Mr Ishaku made this known in Bauchi on Thursday during a stakeholders meeting organised by Gombe operation of the National Emergency Management Agency, NEMA, tagged: “Stakeholders Capacity Development And Coordination Meeting.”
“The 2019 NiMET bulletin predicted flood in some Northern states of Nigeria and Bauchi was not left out of the flood consequences.
“However, we are not adequately making use of NiMET seasonal rainfall prediction bulletin,or never use it for practice and warning in our history.
“This is a big reason, among others, why we are faced with serious devastation in recent rain storms and rainfall distribution.
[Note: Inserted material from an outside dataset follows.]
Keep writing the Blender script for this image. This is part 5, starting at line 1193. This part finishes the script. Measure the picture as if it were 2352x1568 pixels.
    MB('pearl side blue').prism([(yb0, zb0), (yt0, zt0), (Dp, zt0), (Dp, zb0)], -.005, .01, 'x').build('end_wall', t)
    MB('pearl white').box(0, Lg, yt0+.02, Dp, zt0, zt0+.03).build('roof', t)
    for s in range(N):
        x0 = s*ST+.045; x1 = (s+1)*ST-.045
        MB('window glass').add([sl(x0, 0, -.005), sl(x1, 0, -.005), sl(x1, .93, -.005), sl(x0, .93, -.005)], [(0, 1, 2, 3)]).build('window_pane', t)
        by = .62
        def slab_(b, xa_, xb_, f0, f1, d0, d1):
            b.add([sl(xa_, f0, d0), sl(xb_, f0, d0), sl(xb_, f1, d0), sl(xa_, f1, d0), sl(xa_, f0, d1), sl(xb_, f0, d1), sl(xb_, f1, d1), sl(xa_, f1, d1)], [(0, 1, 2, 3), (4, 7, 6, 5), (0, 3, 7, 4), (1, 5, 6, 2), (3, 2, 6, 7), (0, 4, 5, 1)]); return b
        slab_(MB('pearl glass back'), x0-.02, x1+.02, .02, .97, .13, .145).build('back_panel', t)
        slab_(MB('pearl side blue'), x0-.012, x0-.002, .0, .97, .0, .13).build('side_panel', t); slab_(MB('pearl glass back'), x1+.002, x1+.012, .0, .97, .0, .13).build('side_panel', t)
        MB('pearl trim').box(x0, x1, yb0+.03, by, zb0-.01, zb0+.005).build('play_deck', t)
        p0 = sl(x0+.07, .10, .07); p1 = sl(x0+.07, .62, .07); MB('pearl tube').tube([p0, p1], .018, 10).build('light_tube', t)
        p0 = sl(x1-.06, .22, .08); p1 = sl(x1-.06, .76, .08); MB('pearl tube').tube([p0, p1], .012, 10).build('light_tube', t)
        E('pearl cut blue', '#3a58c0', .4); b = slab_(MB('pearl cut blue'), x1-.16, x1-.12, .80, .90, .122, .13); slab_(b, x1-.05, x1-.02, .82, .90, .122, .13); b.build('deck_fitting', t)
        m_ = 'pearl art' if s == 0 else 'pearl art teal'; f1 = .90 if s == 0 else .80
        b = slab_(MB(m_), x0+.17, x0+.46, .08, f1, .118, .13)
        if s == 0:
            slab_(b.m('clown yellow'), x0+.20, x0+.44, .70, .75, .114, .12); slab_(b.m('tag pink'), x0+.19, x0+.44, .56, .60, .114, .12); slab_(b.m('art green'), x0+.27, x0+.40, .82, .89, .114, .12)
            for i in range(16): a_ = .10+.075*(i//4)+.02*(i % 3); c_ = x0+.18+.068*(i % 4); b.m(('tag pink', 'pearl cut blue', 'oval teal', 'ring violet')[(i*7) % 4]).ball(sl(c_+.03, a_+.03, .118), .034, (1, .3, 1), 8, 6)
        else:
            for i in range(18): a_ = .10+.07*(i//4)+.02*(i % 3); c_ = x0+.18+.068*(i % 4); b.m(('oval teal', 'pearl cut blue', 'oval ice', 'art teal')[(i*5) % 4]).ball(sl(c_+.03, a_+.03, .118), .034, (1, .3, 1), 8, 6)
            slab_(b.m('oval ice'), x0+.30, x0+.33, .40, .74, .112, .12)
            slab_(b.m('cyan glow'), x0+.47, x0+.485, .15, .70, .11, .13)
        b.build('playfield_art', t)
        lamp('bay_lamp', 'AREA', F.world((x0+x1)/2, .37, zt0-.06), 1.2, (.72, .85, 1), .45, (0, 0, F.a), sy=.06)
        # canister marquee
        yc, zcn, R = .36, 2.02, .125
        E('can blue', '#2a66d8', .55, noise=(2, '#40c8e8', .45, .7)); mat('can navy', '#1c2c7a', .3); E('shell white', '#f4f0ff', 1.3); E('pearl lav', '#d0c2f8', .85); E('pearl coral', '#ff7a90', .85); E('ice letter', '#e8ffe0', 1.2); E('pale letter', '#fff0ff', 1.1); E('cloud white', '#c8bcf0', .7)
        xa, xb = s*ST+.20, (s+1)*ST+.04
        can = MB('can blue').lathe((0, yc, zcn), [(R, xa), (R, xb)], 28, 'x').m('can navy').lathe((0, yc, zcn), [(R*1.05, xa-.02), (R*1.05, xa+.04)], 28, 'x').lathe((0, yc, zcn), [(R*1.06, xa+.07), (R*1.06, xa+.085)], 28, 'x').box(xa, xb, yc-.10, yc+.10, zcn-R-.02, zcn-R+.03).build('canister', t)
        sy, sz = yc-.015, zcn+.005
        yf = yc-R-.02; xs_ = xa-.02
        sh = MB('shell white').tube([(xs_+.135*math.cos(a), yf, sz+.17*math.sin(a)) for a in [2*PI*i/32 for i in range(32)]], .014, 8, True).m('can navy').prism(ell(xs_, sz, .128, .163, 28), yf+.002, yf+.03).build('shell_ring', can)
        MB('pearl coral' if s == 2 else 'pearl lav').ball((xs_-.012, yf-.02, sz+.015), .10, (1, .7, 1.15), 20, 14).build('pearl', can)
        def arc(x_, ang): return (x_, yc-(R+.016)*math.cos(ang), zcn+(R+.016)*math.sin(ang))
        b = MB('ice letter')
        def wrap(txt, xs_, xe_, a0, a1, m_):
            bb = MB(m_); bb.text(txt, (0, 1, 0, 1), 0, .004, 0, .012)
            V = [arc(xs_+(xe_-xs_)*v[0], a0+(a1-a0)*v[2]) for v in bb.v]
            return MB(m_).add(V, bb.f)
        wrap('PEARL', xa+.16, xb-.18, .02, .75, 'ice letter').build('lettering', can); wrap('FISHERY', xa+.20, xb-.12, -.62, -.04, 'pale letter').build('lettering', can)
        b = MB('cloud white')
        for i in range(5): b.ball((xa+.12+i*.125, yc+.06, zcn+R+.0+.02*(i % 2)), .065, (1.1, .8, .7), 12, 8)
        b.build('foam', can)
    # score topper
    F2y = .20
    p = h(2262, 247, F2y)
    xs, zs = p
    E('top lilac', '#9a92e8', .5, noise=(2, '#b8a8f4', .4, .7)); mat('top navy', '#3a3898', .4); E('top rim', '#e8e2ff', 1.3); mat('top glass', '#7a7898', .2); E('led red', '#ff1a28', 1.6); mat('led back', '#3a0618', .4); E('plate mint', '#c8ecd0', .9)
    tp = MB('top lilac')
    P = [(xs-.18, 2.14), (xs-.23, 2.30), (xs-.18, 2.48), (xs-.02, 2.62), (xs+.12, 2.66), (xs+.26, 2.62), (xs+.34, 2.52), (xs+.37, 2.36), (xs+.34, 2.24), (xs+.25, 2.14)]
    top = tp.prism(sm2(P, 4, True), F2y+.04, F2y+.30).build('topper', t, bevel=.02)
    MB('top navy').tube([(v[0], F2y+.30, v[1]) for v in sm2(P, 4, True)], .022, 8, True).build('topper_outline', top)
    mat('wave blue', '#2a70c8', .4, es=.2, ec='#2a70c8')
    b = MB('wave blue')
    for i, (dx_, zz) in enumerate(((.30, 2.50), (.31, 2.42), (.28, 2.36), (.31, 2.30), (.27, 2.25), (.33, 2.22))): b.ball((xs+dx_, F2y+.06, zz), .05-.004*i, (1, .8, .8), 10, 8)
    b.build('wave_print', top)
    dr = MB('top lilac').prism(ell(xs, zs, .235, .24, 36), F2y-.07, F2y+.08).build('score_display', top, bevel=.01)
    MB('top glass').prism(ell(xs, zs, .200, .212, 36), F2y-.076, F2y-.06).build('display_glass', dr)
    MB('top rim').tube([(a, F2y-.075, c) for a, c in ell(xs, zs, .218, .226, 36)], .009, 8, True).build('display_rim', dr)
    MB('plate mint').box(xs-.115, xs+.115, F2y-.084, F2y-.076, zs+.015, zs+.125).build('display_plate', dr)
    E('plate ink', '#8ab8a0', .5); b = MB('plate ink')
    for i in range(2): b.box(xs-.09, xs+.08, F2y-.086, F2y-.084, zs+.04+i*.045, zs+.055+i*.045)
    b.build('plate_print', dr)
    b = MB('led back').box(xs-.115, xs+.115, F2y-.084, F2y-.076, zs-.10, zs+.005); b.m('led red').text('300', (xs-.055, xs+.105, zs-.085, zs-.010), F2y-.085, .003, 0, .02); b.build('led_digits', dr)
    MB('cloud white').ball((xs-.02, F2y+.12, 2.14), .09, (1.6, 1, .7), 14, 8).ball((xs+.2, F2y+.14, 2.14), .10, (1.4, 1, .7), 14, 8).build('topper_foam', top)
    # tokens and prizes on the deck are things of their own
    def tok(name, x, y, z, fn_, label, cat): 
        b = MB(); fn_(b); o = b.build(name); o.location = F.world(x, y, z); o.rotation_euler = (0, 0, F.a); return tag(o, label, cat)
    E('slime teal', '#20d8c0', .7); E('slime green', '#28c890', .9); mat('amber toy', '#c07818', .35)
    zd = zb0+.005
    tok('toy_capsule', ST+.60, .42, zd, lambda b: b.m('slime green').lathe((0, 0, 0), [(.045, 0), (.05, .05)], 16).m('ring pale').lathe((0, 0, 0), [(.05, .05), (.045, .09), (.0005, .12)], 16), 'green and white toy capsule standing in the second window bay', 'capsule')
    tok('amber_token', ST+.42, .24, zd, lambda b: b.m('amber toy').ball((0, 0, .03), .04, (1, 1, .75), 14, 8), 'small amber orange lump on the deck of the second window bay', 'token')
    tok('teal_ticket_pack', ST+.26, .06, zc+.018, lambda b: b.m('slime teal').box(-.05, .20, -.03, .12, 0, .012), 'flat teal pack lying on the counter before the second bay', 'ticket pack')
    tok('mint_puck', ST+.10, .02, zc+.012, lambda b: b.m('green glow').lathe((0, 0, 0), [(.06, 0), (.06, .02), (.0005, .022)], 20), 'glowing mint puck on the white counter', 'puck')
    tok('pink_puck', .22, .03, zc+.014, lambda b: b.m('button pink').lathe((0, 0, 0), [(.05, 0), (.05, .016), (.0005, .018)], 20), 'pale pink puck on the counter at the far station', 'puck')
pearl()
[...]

“Communities living on low land where the destruction was most pronounced, refused to take warning and relocate in good time,” ishaku said.
The weather. expert also said people’s habits of dumping waste and building of structures on water ways were not discouraged in the state, hence, the environmental disasters.
“Our habits of dumping waste and erection of structures on water ways are not discouraged as such we have already seen the result of our actions,” he said.
He called for good use, practice and implementation of the NiMET seasonal rainfall prediction bulletin in order to heed to early warning.
Speaking to newsmen on the sideline of the meeting, NEMA’s head of operations in Gombe State, Simon Katu, said the stakeholders meeting was a quarterly exercise which NEMA organised for stakeholders.
He said participants usually deliberate on issues of disaster management, development and capacity building,and also map out ways to move forward in periods of disaster.
Mr Katu said the meeting was also to look at the 2019 floods ravaging many places and suggest proactive measures of handling such disasters in future.
He said NEMA was currently visiting places ravaged by the recent flood in Bauchi state, adding that 10 Local Government Areas had already been visited to assess the situation and come up with a comprehensive report.